Digitised Elizabeth Gaskell and Charles Dickens letters now available to read online
Posted
11th February 2021
in Collection, Literature, news
Thanks to popular demand, and time afforded to staff during lockdown, the John Rylands Library (owned and operated by the University of Manchester) has just announced that they have created a new image viewer that makes their Elizabeth Gaskell collection of letters and manuscripts more accessible to the public.
Those who saw Channel 4s Britain’s Most Historic Towns on 18 December 2020 may remember that presenter Dr Alice Roberts showed viewers a letter written to Elizabeth from Charles Dicken praising her first novel Mary Barton. (if not watch the clip below). This letter forms part of the collection held by the John Rylands and was brought to the house where Elizabeth lived and wrote, from 1850-1865, specifically for filming. It gives us a glimpse of how much of an impact Elizabeth’s first novel made on the literati of the time and the esteem she was held in by her fellow writers.
The letter is just one of many between Charles Dickens and Elizabeth that is held in the collection at the John Rylands Library and which will now be made available via this new image viewer.
Jessica Smith, Creative Arts Archivist at The John Rylands Library explains more; “In the first months of lockdown 1 in 2020, a call went out in Curatorial Practices for suggestions of digitised material which could be transferred to our new image viewer, Manchester Digital Collections (MDC). My first thought was a collection of letters from Charles Dickens to Elizabeth Gaskell. I receive numerous enquiries about these letters, so much so that I’d requested their digitisation the previous year to facilitate access to them.
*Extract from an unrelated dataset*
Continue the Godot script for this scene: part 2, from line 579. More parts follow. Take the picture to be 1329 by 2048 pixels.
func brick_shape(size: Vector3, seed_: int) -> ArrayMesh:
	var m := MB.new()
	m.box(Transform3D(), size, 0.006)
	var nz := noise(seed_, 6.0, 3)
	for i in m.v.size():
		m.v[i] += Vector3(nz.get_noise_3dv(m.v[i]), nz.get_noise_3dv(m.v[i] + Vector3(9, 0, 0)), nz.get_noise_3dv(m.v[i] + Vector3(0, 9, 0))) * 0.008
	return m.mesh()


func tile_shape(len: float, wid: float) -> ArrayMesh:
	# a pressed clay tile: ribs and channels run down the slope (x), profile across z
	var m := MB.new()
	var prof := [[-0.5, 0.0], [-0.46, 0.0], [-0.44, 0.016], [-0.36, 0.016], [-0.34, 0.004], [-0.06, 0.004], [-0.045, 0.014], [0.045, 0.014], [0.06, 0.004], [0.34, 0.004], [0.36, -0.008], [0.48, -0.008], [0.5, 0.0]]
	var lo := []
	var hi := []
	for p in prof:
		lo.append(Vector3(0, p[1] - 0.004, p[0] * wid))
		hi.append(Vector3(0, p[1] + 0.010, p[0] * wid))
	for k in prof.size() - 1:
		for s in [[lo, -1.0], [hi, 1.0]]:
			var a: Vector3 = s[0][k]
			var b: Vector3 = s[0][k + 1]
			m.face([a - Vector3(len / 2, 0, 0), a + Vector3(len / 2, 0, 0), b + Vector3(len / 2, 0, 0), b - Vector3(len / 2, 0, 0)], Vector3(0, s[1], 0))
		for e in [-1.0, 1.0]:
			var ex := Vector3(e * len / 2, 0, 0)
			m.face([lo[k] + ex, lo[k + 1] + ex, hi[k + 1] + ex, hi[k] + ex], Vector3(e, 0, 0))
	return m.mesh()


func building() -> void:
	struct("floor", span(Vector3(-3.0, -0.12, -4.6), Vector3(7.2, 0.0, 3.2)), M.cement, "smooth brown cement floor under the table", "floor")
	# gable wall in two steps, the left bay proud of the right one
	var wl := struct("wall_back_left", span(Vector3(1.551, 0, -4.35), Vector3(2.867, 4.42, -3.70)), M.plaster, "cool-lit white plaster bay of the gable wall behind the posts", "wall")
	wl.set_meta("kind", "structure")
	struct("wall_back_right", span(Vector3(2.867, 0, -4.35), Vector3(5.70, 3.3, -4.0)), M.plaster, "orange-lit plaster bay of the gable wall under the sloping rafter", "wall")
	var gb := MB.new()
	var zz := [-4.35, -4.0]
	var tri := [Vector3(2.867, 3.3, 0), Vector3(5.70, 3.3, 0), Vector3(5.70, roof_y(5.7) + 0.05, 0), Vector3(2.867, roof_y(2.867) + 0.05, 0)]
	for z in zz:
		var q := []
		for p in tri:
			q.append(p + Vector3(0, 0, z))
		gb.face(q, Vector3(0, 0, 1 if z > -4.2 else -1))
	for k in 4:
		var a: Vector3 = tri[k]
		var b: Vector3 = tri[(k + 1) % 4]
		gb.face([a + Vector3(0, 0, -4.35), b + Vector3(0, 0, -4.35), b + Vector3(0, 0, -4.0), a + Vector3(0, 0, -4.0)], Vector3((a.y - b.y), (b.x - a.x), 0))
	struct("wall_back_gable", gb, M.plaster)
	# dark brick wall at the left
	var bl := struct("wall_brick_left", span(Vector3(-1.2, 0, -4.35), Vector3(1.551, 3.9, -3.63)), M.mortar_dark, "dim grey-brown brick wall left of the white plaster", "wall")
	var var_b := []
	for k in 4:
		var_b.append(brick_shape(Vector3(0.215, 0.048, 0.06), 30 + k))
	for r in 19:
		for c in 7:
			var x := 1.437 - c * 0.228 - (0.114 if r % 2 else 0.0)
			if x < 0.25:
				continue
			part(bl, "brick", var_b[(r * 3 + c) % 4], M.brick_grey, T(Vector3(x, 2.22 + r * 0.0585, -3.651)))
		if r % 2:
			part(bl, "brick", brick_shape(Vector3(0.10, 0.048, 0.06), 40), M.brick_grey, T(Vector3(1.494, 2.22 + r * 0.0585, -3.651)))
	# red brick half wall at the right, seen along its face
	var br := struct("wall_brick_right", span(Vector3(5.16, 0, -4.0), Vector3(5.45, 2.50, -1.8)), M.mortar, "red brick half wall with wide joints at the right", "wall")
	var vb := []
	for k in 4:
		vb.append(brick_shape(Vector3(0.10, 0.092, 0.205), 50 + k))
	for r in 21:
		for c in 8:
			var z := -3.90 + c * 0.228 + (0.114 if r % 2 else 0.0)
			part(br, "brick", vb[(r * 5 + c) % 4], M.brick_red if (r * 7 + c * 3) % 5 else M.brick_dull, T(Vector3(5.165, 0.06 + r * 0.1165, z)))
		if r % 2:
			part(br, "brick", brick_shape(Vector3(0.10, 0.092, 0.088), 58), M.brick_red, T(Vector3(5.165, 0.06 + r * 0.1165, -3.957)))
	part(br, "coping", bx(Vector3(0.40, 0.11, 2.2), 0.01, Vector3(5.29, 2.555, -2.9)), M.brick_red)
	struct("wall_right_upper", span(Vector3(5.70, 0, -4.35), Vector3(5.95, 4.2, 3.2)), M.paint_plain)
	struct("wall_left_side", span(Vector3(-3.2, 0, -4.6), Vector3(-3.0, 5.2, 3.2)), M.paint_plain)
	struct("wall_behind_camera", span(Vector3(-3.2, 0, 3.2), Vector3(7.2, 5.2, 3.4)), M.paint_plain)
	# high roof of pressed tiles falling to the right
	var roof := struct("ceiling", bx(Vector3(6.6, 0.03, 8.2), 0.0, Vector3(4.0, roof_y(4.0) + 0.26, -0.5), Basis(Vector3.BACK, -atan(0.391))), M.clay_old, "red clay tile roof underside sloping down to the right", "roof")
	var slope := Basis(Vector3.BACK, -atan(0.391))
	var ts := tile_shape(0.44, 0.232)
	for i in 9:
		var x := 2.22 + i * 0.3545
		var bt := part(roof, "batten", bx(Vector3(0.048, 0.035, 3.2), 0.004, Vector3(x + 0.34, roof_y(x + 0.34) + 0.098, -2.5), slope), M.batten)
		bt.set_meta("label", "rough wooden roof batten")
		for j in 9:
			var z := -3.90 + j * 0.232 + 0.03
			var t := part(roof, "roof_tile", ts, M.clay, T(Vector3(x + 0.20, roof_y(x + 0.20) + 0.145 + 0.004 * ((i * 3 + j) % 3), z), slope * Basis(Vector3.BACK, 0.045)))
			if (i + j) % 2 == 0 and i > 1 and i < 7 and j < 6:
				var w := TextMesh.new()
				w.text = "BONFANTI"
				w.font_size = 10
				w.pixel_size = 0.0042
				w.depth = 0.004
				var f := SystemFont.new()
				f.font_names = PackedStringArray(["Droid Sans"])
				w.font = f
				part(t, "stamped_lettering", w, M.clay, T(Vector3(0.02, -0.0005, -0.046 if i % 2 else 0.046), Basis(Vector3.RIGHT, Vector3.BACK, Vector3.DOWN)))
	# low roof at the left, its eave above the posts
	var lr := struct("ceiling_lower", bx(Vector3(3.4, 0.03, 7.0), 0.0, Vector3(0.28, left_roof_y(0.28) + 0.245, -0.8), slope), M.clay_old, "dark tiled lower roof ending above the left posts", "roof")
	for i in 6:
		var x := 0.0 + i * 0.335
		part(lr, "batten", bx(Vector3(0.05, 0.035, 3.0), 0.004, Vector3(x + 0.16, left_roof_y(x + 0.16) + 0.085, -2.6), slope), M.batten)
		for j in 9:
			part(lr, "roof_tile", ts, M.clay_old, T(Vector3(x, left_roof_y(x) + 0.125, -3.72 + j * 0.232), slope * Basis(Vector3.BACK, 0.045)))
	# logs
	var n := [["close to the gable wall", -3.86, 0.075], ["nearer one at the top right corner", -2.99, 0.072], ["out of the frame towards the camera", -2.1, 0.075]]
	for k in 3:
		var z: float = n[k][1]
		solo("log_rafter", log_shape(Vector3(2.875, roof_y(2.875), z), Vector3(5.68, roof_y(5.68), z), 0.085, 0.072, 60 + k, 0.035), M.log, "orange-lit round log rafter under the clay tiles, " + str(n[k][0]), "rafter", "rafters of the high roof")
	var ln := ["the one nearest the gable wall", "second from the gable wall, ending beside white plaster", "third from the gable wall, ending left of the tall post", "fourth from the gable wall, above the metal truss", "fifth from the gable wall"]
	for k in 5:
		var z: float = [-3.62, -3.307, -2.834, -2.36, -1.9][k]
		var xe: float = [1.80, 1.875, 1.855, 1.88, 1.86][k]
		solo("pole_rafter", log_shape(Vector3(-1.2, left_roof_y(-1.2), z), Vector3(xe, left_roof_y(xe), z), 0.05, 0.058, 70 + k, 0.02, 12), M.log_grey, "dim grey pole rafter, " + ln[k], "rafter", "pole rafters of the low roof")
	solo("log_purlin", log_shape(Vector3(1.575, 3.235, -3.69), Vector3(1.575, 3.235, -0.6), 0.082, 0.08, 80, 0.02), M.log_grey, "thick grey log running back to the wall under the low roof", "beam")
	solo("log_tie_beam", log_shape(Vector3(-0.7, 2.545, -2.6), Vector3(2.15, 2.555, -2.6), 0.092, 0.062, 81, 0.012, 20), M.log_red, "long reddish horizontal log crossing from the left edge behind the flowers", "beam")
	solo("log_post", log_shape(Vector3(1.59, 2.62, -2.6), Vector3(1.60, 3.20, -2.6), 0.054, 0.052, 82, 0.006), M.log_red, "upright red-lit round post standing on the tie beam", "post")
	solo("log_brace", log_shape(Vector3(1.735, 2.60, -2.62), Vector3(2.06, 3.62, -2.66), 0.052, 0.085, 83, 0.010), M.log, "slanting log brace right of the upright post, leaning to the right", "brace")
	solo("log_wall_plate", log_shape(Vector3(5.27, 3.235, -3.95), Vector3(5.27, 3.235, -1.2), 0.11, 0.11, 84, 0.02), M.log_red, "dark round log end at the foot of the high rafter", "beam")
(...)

They’re predominantly about Dickens’ role as Gaskell’s editor, and the work that she published in his weekly magazine, Household Words. Gaskell was a regular contributor from 1850, and Dickens was the first to publish her novels North and South and Cranford in the magazine in serial form. “
Manchester digital collections are produced in collaboration by curators, the Imaging team, the Digital Technologies team, and the Collection Management team at the University of Manchester and the John Rylands Library.